Konsequenzen gibt es ohnehin keine. Die einzige Maßnahme, die der Bund treffen könnte: Er könnte an die Verantwortung der Länderchefs appellieren. Mehr nicht.
Eine Lösung wäre
Was wir brauchen wären klare Zuständigkeiten anstelle gegenseitiger Beschimpfungsorgien unter Regierungsparteien. Damit wären wir wieder einmal beim Proporz, den viele für die Wurzel allen Übels halten. Es kann nichts sein, dass jeder in der Regierung ist und am Ende niemand die Verantwortung trägt. Es kann nicht sein, dass sehr viele Verhandlungen einen Rattenschwanz teurer Kompromisse nach sich ziehen.
Die wahre Schuldige an der Feinstaubsituation (und vielen anderen Missständen) ist also ausgemacht: die Landesverfassung. Und wieder könnte die Steiermark als Vorbild für Kärnten dienen: Dort wird heute im Landhaus die Verfassung umgeschrieben. Der Proporz ist in der Steiermark Geschichte. Warum? Weil man erkannte, dass diese Regierungsform nicht nur unzeitgemäß sondern teuer ist.
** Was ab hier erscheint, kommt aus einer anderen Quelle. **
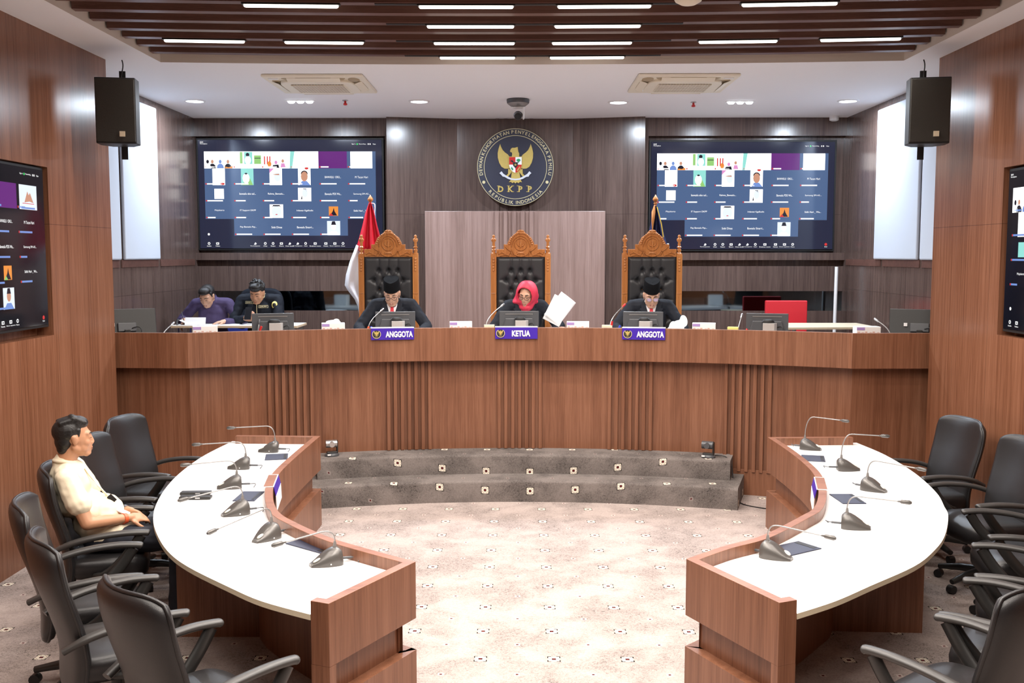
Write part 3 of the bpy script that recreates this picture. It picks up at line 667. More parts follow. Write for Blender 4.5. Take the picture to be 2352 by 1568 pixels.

In Kärnten gibt es zwar hin und wieder eine Wortmeldung dazu, doch ändern wird sich nicht. Warum? Weil dann die eine oder andere Partei sich nicht mehr auf die eine oder andere Partei ausreden kann. Der Wähler kann schlichtweg in einem Proporzsystem niemanden für Fehlleistungen abstrafen. Er wird dieses Team auch trotz Wahldebakels für die eine oder andere Partei 2014 nicht los.